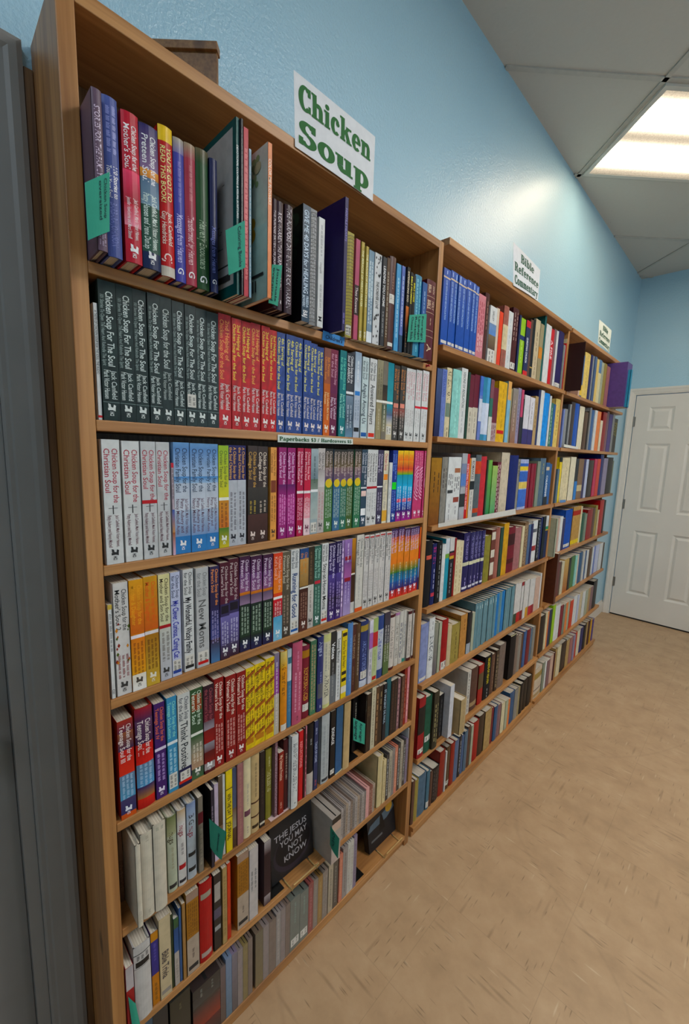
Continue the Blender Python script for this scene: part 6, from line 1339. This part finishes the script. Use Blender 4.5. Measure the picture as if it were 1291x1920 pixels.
sheet('tape_label', [(0.1715, 2.4974, 1.2347), (0.1715, 2.5942, 1.2318), (0.1715, 2.5989, 1.2173), (0.1715, 2.5021, 1.2193)], '5884b8', [], 'blue tape label on a shelf edge of the far bookcase', 'label', None, False, '14303a', 0.0, rot=0, area=(.12, .9, .08, .92))
sheet('label_strip', [(0.1735, 1.2522, 1.2249), (0.1735, 1.8951, 1.2307), (0.1735, 1.907, 1.204), (0.1735, 1.2537, 1.2117)], 'c8c4bc', [], 'long translucent white plastic label strip on a middle bookcase shelf edge', 'label', None, False, '14303a', 0.0, rot=0, area=(.12, .9, .08, .92))

# display books on wire easels, bookends, loose pieces
def easel_book(name, O, W, H, tilt, label, art, cat='book'):
    root = empty(name, O, label, cat); root.rotation_euler = (0, -tilt, 0)
    c = MB(); c.box(-.022, -W/2, 0, -.020, W/2, H, (.01, .01, .012)); c.box(-.002, -W/2, 0, 0, W/2, H, (.012, .012, .014)); c.box(-.022, -W/2, 0, 0, -W/2+.002, H, (.01, .01, .012))
    l = [0]
    def P(u, v): return (.0003+l[0]*.00004, -W/2+u*W, H*(1-v))
    def poly(pts, col): l[0] += 1; c.quad([P(*p) for p in pts][::-1] if 0 else [P(*p) for p in pts], lin(col) if isinstance(col, str) else col)
    art(poly, P, l, c); c.build('cover', M['cover'], root)
    p = MB(); p.box(-.0198, -W/2+.0022, .002, -.0022, W/2-.001, H-.002); p.build('page_block', M['paper'], root); return root
def art_jesus(poly, P, l, c):
    poly([(.5+.44*math.cos(2*PI*i/28), .66+.30*math.sin(2*PI*i/28)) for i in range(28)], '2c2430')
    poly([(.52+.41*math.cos(2*PI*i/28), .62+.27*math.sin(2*PI*i/28)) for i in range(28)], '0c0a10')
    l[0] += 1
    for i, (s, a, b) in enumerate((('THE JESUS', .1, .86), ('YOU MAY', .22, .86), ('NOT', .4, .74), ('KNOW', .3, .84))):
        wd = glyphs(s)[2]; su = (b-a)/wd
        put_text(c, s, lambda x, y, a=a, su=su, i=i: P(a+x*su, .40+i*.13-y*.13), lin('a8a4a8'))
def art_dark(poly, P, l, c):
    poly([(0, 0), (0, .45), (1, .45), (1, 0)], '2c2624'); poly([(0, .45), (0, 1), (1, 1), (1, .45)], '1a1a1e')
    poly([(.1, .5), (.0, .62), (.7, .6), (1, .5), (.95, .4)], '50606c'); poly([(.3, .1), (.25, .2), (.9, .2), (.95, .08)], '6a4030')
    poly([(.8+.13*math.cos(2*PI*i/18), .42+.1*math.sin(2*PI*i/18)) for i in range(18)], 'b88828')
    poly([(.45, .5), (.4, .75), (.62, .75), (.55, .5), (.52, .44), (.48, .44)], '08080a')
    poly([(.1, .8), (.1, .84), (.5, .84), (.5, .8)], '606060'); poly([(.55, .05), (.55, .12), (.9, .12), (.9, .02)], '3a6880')
def easel(O, W, label):
    root = empty('book_easel', O, label, 'book stand', 'wire book stands')
    s = MB(); s.tube([(.004, -W/2, .002), (.040, -W/2, .002), (.046, -W/2, .024), (.046, W/2, .024), (.040, W/2, .002), (.004, W/2, .002)], .0017, 6)
    s.build('front_wire', M['brass'], root)
    s = MB(); s.tube([(.004, -W/2, .002), (-.045, -W/2, .002), (-.062, -W/4, .11), (-.062, W/4, .11), (-.045, W/2, .002), (.004, W/2, .002)], .0014, 6); s.build('rear_support', M['wire'], root); return root
easel_book('displayed_book', (.138, .660, .2765), .150, .190, .10, 'black book with circular picture displayed face out on low shelf', art_jesus)
easel((.140, .668, .2705), .09, 'brass wire stand holding the black book with circular picture')
easel_book('displayed_book', (.130, 1.085, .0525), .150, .186, .16, 'dark picture book with yellow disc displayed face out on bottom shelf', art_dark)
easel((.133, 1.09, .0455), .09, 'brass wire stand holding the dark picture book with yellow disc')
def bookend(O, label):
    b = MB(); b.box(-.10, 0, .0, .014, .0012, .115); b.box(-.10, .0012, .0, .014, .045, .0012)
    o = b.build('bookend', M['black'], None, (0, 0, 0)); o.location = O; return tag(o, label, 'bookend', 'black metal bookends')
bookend((.145, .851, .5160), 'black metal bookend beside the large cream hardcover')
bookend((.145, .5665, .2705), 'black metal bookend behind the dark maroon book on the low shelf')
bookend((.145, .9045, .0455), 'black metal bookend on the bottom shelf beside the disc cases')
def strip(pts, wd, col, label, name='paper_strip'):
    P = [Vector(p) for p in pts]; O = P[0]; b = MB()
    for i in range(len(P)-1):
        q = [P[i], P[i+1], P[i+1]+Vector((wd, 0, 0)), P[i]+Vector((wd, 0, 0))]; b.prism([v-O for v in q], (0, 0, .0004), lin(col))
    o = b.build(name, M['card']); o.location = O; return tag(o, label, 'paper')
strip([(.150, .560, .5165), (.150, .60, .5163), (.150, .645, .5163)], .016, 'd8b8b4', 'pale pink paper strip sticking out under the books on a low shelf')
strip([(.142, .790, .5163), (.142, .815, .5185), (.142, .835, .524)], .024, 'd8c898', 'curled cream paper strip on the shelf edge beside the steel blue book')
pb = MB(); pb.lathe([(0, .0045), (.002, .0045), (.003, .0025), (.008, .0025), (.009, .004), (.011, .004)], (0, 0, 0), (1, 0, 0), 12)
po = pb.build('push_pin', M['pin'], smooth=True); po.location = (.1672, 1.135, 1.736); tag(po, 'small red push pin in the end of the top shelf edge', 'pin')

# wooden tray standing on top of the near bookcase, turned towards the room
tr = empty('wooden_tray', (.078, .395, 2.1115), 'dark stained shallow wooden tray standing on top of the near bookcase', 'tray'); tr.rotation_euler = (0, 0, math.radians(45))
b = MB(); b.box(-.085, .004, 0, .075, .014, .096); b.build('front_board', M['wood_dark'], tr, bevel=.001)
b = MB(); b.box(-.087, -.002, .084, .077, .018, .098); b.build('top_rim', M['wood_dark'], tr, bevel=.001)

::::

OBJECTIVE: Copy the data character for character, but drop all pictures from the copy.

ANSWER TO THE TASK:
Continue the Blender Python script for this scene: part 6, from line 1339. This part finishes the script. Use Blender 4.5. Measure the picture as if it were 1291x1920 pixels.
sheet('tape_label', [(0.1715, 2.4974, 1.2347), (0.1715, 2.5942, 1.2318), (0.1715, 2.5989, 1.2173), (0.1715, 2.5021, 1.2193)], '5884b8', [], 'blue tape label on a shelf edge of the far bookcase', 'label', None, False, '14303a', 0.0, rot=0, area=(.12, .9, .08, .92))
sheet('label_strip', [(0.1735, 1.2522, 1.2249), (0.1735, 1.8951, 1.2307), (0.1735, 1.907, 1.204), (0.1735, 1.2537, 1.2117)], 'c8c4bc', [], 'long translucent white plastic label strip on a middle bookcase shelf edge', 'label', None, False, '14303a', 0.0, rot=0, area=(.12, .9, .08, .92))

# display books on wire easels, bookends, loose pieces
def easel_book(name, O, W, H, tilt, label, art, cat='book'):
    root = empty(name, O, label, cat); root.rotation_euler = (0, -tilt, 0)
    c = MB(); c.box(-.022, -W/2, 0, -.020, W/2, H, (.01, .01, .012)); c.box(-.002, -W/2, 0, 0, W/2, H, (.012, .012, .014)); c.box(-.022, -W/2, 0, 0, -W/2+.002, H, (.01, .01, .012))
    l = [0]
    def P(u, v): return (.0003+l[0]*.00004, -W/2+u*W, H*(1-v))
    def poly(pts, col): l[0] += 1; c.quad([P(*p) for p in pts][::-1] if 0 else [P(*p) for p in pts], lin(col) if isinstance(col, str) else col)
    art(poly, P, l, c); c.build('cover', M['cover'], root)
    p = MB(); p.box(-.0198, -W/2+.0022, .002, -.0022, W/2-.001, H-.002); p.build('page_block', M['paper'], root); return root
def art_jesus(poly, P, l, c):
    poly([(.5+.44*math.cos(2*PI*i/28), .66+.30*math.sin(2*PI*i/28)) for i in range(28)], '2c2430')
    poly([(.52+.41*math.cos(2*PI*i/28), .62+.27*math.sin(2*PI*i/28)) for i in range(28)], '0c0a10')
    l[0] += 1
    for i, (s, a, b) in enumerate((('THE JESUS', .1, .86), ('YOU MAY', .22, .86), ('NOT', .4, .74), ('KNOW', .3, .84))):
        wd = glyphs(s)[2]; su = (b-a)/wd
        put_text(c, s, lambda x, y, a=a, su=su, i=i: P(a+x*su, .40+i*.13-y*.13), lin('a8a4a8'))
def art_dark(poly, P, l, c):
    poly([(0, 0), (0, .45), (1, .45), (1, 0)], '2c2624'); poly([(0, .45), (0, 1), (1, 1), (1, .45)], '1a1a1e')
    poly([(.1, .5), (.0, .62), (.7, .6), (1, .5), (.95, .4)], '50606c'); poly([(.3, .1), (.25, .2), (.9, .2), (.95, .08)], '6a4030')
    poly([(.8+.13*math.cos(2*PI*i/18), .42+.1*math.sin(2*PI*i/18)) for i in range(18)], 'b88828')
    poly([(.45, .5), (.4, .75), (.62, .75), (.55, .5), (.52, .44), (.48, .44)], '08080a')
    poly([(.1, .8), (.1, .84), (.5, .84), (.5, .8)], '606060'); poly([(.55, .05), (.55, .12), (.9, .12), (.9, .02)], '3a6880')
def easel(O, W, label):
    root = empty('book_easel', O, label, 'book stand', 'wire book stands')
    s = MB(); s.tube([(.004, -W/2, .002), (.040, -W/2, .002), (.046, -W/2, .024), (.046, W/2, .024), (.040, W/2, .002), (.004, W/2, .002)], .0017, 6)
    s.build('front_wire', M['brass'], root)
    s = MB(); s.tube([(.004, -W/2, .002), (-.045, -W/2, .002), (-.062, -W/4, .11), (-.062, W/4, .11), (-.045, W/2, .002), (.004, W/2, .002)], .0014, 6); s.build('rear_support', M['wire'], root); return root
easel_book('displayed_book', (.138, .660, .2765), .150, .190, .10, 'black book with circular picture displayed face out on low shelf', art_jesus)
easel((.140, .668, .2705), .09, 'brass wire stand holding the black book with circular picture')
easel_book('displayed_book', (.130, 1.085, .0525), .150, .186, .16, 'dark picture book with yellow disc displayed face out on bottom shelf', art_dark)
easel((.133, 1.09, .0455), .09, 'brass wire stand holding the dark picture book with yellow disc')
def bookend(O, label):
    b = MB(); b.box(-.10, 0, .0, .014, .0012, .115); b.box(-.10, .0012, .0, .014, .045, .0012)
    o = b.build('bookend', M['black'], None, (0, 0, 0)); o.location = O; return tag(o, label, 'bookend', 'black metal bookends')
bookend((.145, .851, .5160), 'black metal bookend beside the large cream hardcover')
bookend((.145, .5665, .2705), 'black metal bookend behind the dark maroon book on the low shelf')
bookend((.145, .9045, .0455), 'black metal bookend on the bottom shelf beside the disc cases')
def strip(pts, wd, col, label, name='paper_strip'):
    P = [Vector(p) for p in pts]; O = P[0]; b = MB()
    for i in range(len(P)-1):
        q = [P[i], P[i+1], P[i+1]+Vector((wd, 0, 0)), P[i]+Vector((wd, 0, 0))]; b.prism([v-O for v in q], (0, 0, .0004), lin(col))
    o = b.build(name, M['card']); o.location = O; return tag(o, label, 'paper')
strip([(.150, .560, .5165), (.150, .60, .5163), (.150, .645, .5163)], .016, 'd8b8b4', 'pale pink paper strip sticking out under the books on a low shelf')
strip([(.142, .790, .5163), (.142, .815, .5185), (.142, .835, .524)], .024, 'd8c898', 'curled cream paper strip on the shelf edge beside the steel blue book')
pb = MB(); pb.lathe([(0, .0045), (.002, .0045), (.003, .0025), (.008, .0025), (.009, .004), (.011, .004)], (0, 0, 0), (1, 0, 0), 12)
po = pb.build('push_pin', M['pin'], smooth=True); po.location = (.1672, 1.135, 1.736); tag(po, 'small red push pin in the end of the top shelf edge', 'pin')

# wooden tray standing on top of the near bookcase, turned towards the room
tr = empty('wooden_tray', (.078, .395, 2.1115), 'dark stained shallow wooden tray standing on top of the near bookcase', 'tray'); tr.rotation_euler = (0, 0, math.radians(45))
b = MB(); b.box(-.085, .004, 0, .075, .014, .096); b.build('front_board', M['wood_dark'], tr, bevel=.001)
b = MB(); b.box(-.087, -.002, .084, .077, .018, .098); b.build('top_rim', M['wood_dark'], tr, bevel=.001)